A settlement agreement following an employee’s report of sexual harassment is invalid / Paid leave: who bears the burden of proof?

Published on : 31/12/2021 31 December Dec 12 2021

A settlement agreement following an employee’s report of sexual harassment is invalid

The French Supreme Court ruled that when an employee has reported being subject to sexual harassment, the settlement agreement signed by the employee is invalid if the employer has not taken any measures to protect the employee.

In this decision dated November 4th 2021, the court held that the employee had signed the settlement agreement under duress because she did not have any other choice in order to protect her health.

For memory, employers in France must take measures to prevent sexual harassment. This includes policies, training and in some cases naming a “sexual harassment” contact person. Also, all claims of sexual harassment must be investigated.

Paid leave: who bears the burden of proof?

A recent decision by the French Supreme Court offers a reminder on employers’ obligations in enabling employees to take their paid leave entitlements and the importance of documenting this. 

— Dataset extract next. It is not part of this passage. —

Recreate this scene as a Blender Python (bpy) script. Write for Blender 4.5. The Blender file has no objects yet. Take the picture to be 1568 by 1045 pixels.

After the termination of his employment contract, an employee working as a sports instructor, claimed compensation for paid holidays which he argued he had not taken. The employer, on the other hand, argued that the employee had already taken his paid leave from 9 to 30 June 2014, as was mentioned on his pay slip. The employee provided certificates from two of his colleagues stating, among other things, that he was present at the stadium on 28 June. The employee's claims were dismissed by the Court of Appeal which considered that the documents did not provide "sufficient evidence of work during this period", as the two certificates stating that the employee was present at the stadium on 28 June, i.e. on a weekend, could just as well relate to a voluntary participation to follow his team. 

The Supreme Court struck down the appellate decision, criticizing the court of appeal for having reversed the burden of proof in terms of taking paid leave and reiterated that it is the employer who must prove that paid leave was actually taken, and not the employee. In the event of a dispute, employers cannot simply show that they have paid their employee (by producing pay slips). They must also prove that they have taken the necessary measures to ensure that employees actually takes their paid leave.